• _What you will do_:
Repeat all of the material exactly as given.

• _Source excerpt_:
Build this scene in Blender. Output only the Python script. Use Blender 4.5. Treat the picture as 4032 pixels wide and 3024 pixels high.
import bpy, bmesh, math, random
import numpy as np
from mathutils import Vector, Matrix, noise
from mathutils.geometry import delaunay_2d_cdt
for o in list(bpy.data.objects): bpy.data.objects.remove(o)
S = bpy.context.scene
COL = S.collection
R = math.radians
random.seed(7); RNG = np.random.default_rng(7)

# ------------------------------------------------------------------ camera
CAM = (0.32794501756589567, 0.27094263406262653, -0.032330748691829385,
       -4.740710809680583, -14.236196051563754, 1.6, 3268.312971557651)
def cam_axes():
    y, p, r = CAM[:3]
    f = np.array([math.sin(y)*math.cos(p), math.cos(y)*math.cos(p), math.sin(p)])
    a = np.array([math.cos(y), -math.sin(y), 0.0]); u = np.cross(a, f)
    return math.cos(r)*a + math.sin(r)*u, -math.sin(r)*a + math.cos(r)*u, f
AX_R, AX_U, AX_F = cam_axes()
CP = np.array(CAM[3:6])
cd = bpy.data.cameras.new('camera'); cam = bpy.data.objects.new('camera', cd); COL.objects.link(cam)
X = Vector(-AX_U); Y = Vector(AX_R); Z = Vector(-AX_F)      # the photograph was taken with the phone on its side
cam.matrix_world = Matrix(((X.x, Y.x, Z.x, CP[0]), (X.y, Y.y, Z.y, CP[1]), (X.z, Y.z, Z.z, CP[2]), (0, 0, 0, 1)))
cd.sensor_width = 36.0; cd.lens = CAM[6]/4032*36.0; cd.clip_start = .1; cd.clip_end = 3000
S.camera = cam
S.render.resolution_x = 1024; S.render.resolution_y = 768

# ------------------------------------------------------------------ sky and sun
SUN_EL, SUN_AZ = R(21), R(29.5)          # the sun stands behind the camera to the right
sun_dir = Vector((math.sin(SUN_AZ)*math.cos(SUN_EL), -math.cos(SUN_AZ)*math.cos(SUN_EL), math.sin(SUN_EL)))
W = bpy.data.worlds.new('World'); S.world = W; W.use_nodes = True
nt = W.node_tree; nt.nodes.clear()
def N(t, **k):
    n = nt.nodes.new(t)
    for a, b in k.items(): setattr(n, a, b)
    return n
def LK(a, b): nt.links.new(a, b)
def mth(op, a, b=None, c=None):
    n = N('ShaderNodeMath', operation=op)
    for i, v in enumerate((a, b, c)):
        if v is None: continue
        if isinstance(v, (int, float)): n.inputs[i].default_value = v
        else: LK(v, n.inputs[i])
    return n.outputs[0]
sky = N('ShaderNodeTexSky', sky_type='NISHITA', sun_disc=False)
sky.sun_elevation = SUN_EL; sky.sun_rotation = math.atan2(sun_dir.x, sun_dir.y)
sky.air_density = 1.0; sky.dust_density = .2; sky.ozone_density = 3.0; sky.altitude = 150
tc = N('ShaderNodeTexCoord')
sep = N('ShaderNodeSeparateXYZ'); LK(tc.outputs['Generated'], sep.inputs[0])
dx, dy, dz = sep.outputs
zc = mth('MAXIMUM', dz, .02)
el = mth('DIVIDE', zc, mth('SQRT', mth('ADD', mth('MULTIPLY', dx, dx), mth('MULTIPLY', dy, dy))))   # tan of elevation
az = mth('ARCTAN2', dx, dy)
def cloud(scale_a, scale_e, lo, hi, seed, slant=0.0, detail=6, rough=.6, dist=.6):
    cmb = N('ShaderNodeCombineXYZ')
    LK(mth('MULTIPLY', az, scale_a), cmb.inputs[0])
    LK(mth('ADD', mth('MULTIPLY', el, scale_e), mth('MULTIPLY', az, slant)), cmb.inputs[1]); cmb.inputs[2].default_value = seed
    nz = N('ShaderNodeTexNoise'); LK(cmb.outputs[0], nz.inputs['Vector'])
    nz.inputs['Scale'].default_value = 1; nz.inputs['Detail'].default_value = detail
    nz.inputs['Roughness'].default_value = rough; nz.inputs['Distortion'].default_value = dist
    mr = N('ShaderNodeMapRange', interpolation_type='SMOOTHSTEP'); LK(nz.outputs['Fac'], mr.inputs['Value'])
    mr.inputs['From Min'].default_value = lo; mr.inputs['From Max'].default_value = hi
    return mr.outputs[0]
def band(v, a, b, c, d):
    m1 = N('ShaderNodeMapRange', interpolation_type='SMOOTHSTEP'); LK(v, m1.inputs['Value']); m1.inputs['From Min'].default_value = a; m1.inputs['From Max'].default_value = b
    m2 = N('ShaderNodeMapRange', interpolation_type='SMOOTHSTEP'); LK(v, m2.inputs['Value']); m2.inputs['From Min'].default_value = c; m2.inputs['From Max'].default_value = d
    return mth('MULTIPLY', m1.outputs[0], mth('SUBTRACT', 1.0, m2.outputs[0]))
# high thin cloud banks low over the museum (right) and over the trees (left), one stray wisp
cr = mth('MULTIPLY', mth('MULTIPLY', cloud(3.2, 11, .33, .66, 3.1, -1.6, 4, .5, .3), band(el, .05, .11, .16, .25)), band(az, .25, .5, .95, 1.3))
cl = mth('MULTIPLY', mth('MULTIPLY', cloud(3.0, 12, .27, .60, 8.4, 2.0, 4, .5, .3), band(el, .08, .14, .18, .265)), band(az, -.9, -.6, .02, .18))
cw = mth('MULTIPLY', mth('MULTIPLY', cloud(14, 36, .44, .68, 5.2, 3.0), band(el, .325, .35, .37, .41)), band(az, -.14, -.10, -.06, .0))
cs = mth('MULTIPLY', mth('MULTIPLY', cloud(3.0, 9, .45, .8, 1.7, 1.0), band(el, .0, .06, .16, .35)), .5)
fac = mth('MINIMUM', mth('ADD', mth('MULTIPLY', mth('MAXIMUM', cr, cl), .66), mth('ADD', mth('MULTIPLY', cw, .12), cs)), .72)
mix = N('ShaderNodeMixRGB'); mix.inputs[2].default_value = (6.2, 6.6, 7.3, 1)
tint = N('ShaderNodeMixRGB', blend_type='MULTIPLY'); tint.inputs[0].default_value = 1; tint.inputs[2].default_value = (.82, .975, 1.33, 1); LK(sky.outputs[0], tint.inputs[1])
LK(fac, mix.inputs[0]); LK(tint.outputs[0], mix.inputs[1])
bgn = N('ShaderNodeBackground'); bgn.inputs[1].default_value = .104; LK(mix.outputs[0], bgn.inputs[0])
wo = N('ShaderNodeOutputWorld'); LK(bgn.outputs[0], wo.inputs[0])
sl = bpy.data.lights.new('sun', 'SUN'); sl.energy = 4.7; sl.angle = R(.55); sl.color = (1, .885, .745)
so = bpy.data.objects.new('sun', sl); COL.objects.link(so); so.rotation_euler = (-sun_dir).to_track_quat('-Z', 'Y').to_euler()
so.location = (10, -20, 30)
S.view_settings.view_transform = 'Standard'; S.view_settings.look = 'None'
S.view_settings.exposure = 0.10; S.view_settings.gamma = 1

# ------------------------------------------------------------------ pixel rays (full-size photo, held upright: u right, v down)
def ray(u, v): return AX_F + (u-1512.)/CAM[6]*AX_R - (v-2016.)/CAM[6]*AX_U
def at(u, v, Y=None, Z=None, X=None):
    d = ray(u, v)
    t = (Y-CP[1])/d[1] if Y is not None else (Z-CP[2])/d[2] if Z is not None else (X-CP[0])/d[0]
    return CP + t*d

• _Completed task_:
Build this scene in Blender. Output only the Python script. Use Blender 4.5. Treat the picture as 4032 pixels wide and 3024 pixels high.
import bpy, bmesh, math, random
import numpy as np
from mathutils import Vector, Matrix, noise
from mathutils.geometry import delaunay_2d_cdt
for o in list(bpy.data.objects): bpy.data.objects.remove(o)
S = bpy.context.scene
COL = S.collection
R = math.radians
random.seed(7); RNG = np.random.default_rng(7)

# ------------------------------------------------------------------ camera
CAM = (0.32794501756589567, 0.27094263406262653, -0.032330748691829385,
       -4.740710809680583, -14.236196051563754, 1.6, 3268.312971557651)
def cam_axes():
    y, p, r = CAM[:3]
    f = np.array([math.sin(y)*math.cos(p), math.cos(y)*math.cos(p), math.sin(p)])
    a = np.array([math.cos(y), -math.sin(y), 0.0]); u = np.cross(a, f)
    return math.cos(r)*a + math.sin(r)*u, -math.sin(r)*a + math.cos(r)*u, f
AX_R, AX_U, AX_F = cam_axes()
CP = np.array(CAM[3:6])
cd = bpy.data.cameras.new('camera'); cam = bpy.data.objects.new('camera', cd); COL.objects.link(cam)
X = Vector(-AX_U); Y = Vector(AX_R); Z = Vector(-AX_F)      # the photograph was taken with the phone on its side
cam.matrix_world = Matrix(((X.x, Y.x, Z.x, CP[0]), (X.y, Y.y, Z.y, CP[1]), (X.z, Y.z, Z.z, CP[2]), (0, 0, 0, 1)))
cd.sensor_width = 36.0; cd.lens = CAM[6]/4032*36.0; cd.clip_start = .1; cd.clip_end = 3000
S.camera = cam
S.render.resolution_x = 1024; S.render.resolution_y = 768

# ------------------------------------------------------------------ sky and sun
SUN_EL, SUN_AZ = R(21), R(29.5)          # the sun stands behind the camera to the right
sun_dir = Vector((math.sin(SUN_AZ)*math.cos(SUN_EL), -math.cos(SUN_AZ)*math.cos(SUN_EL), math.sin(SUN_EL)))
W = bpy.data.worlds.new('World'); S.world = W; W.use_nodes = True
nt = W.node_tree; nt.nodes.clear()
def N(t, **k):
    n = nt.nodes.new(t)
    for a, b in k.items(): setattr(n, a, b)
    return n
def LK(a, b): nt.links.new(a, b)
def mth(op, a, b=None, c=None):
    n = N('ShaderNodeMath', operation=op)
    for i, v in enumerate((a, b, c)):
        if v is None: continue
        if isinstance(v, (int, float)): n.inputs[i].default_value = v
        else: LK(v, n.inputs[i])
    return n.outputs[0]
sky = N('ShaderNodeTexSky', sky_type='NISHITA', sun_disc=False)
sky.sun_elevation = SUN_EL; sky.sun_rotation = math.atan2(sun_dir.x, sun_dir.y)
sky.air_density = 1.0; sky.dust_density = .2; sky.ozone_density = 3.0; sky.altitude = 150
tc = N('ShaderNodeTexCoord')
sep = N('ShaderNodeSeparateXYZ'); LK(tc.outputs['Generated'], sep.inputs[0])
dx, dy, dz = sep.outputs
zc = mth('MAXIMUM', dz, .02)
el = mth('DIVIDE', zc, mth('SQRT', mth('ADD', mth('MULTIPLY', dx, dx), mth('MULTIPLY', dy, dy))))   # tan of elevation
az = mth('ARCTAN2', dx, dy)
def cloud(scale_a, scale_e, lo, hi, seed, slant=0.0, detail=6, rough=.6, dist=.6):
    cmb = N('ShaderNodeCombineXYZ')
    LK(mth('MULTIPLY', az, scale_a), cmb.inputs[0])
    LK(mth('ADD', mth('MULTIPLY', el, scale_e), mth('MULTIPLY', az, slant)), cmb.inputs[1]); cmb.inputs[2].default_value = seed
    nz = N('ShaderNodeTexNoise'); LK(cmb.outputs[0], nz.inputs['Vector'])
    nz.inputs['Scale'].default_value = 1; nz.inputs['Detail'].default_value = detail
    nz.inputs['Roughness'].default_value = rough; nz.inputs['Distortion'].default_value = dist
    mr = N('ShaderNodeMapRange', interpolation_type='SMOOTHSTEP'); LK(nz.outputs['Fac'], mr.inputs['Value'])
    mr.inputs['From Min'].default_value = lo; mr.inputs['From Max'].default_value = hi
    return mr.outputs[0]
def band(v, a, b, c, d):
    m1 = N('ShaderNodeMapRange', interpolation_type='SMOOTHSTEP'); LK(v, m1.inputs['Value']); m1.inputs['From Min'].default_value = a; m1.inputs['From Max'].default_value = b
    m2 = N('ShaderNodeMapRange', interpolation_type='SMOOTHSTEP'); LK(v, m2.inputs['Value']); m2.inputs['From Min'].default_value = c; m2.inputs['From Max'].default_value = d
    return mth('MULTIPLY', m1.outputs[0], mth('SUBTRACT', 1.0, m2.outputs[0]))
# high thin cloud banks low over the museum (right) and over the trees (left), one stray wisp
cr = mth('MULTIPLY', mth('MULTIPLY', cloud(3.2, 11, .33, .66, 3.1, -1.6, 4, .5, .3), band(el, .05, .11, .16, .25)), band(az, .25, .5, .95, 1.3))
cl = mth('MULTIPLY', mth('MULTIPLY', cloud(3.0, 12, .27, .60, 8.4, 2.0, 4, .5, .3), band(el, .08, .14, .18, .265)), band(az, -.9, -.6, .02, .18))
cw = mth('MULTIPLY', mth('MULTIPLY', cloud(14, 36, .44, .68, 5.2, 3.0), band(el, .325, .35, .37, .41)), band(az, -.14, -.10, -.06, .0))
cs = mth('MULTIPLY', mth('MULTIPLY', cloud(3.0, 9, .45, .8, 1.7, 1.0), band(el, .0, .06, .16, .35)), .5)
fac = mth('MINIMUM', mth('ADD', mth('MULTIPLY', mth('MAXIMUM', cr, cl), .66), mth('ADD', mth('MULTIPLY', cw, .12), cs)), .72)
mix = N('ShaderNodeMixRGB'); mix.inputs[2].default_value = (6.2, 6.6, 7.3, 1)
tint = N('ShaderNodeMixRGB', blend_type='MULTIPLY'); tint.inputs[0].default_value = 1; tint.inputs[2].default_value = (.82, .975, 1.33, 1); LK(sky.outputs[0], tint.inputs[1])
LK(fac, mix.inputs[0]); LK(tint.outputs[0], mix.inputs[1])
bgn = N('ShaderNodeBackground'); bgn.inputs[1].default_value = .104; LK(mix.outputs[0], bgn.inputs[0])
wo = N('ShaderNodeOutputWorld'); LK(bgn.outputs[0], wo.inputs[0])
sl = bpy.data.lights.new('sun', 'SUN'); sl.energy = 4.7; sl.angle = R(.55); sl.color = (1, .885, .745)
so = bpy.data.objects.new('sun', sl); COL.objects.link(so); so.rotation_euler = (-sun_dir).to_track_quat('-Z', 'Y').to_euler()
so.location = (10, -20, 30)
S.view_settings.view_transform = 'Standard'; S.view_settings.look = 'None'
S.view_settings.exposure = 0.10; S.view_settings.gamma = 1

# ------------------------------------------------------------------ pixel rays (full-size photo, held upright: u right, v down)
def ray(u, v): return AX_F + (u-1512.)/CAM[6]*AX_R - (v-2016.)/CAM[6]*AX_U
def at(u, v, Y=None, Z=None, X=None):
    d = ray(u, v)
    t = (Y-CP[1])/d[1] if Y is not None else (Z-CP[2])/d[2] if Z is not None else (X-CP[0])/d[0]
    return CP + t*d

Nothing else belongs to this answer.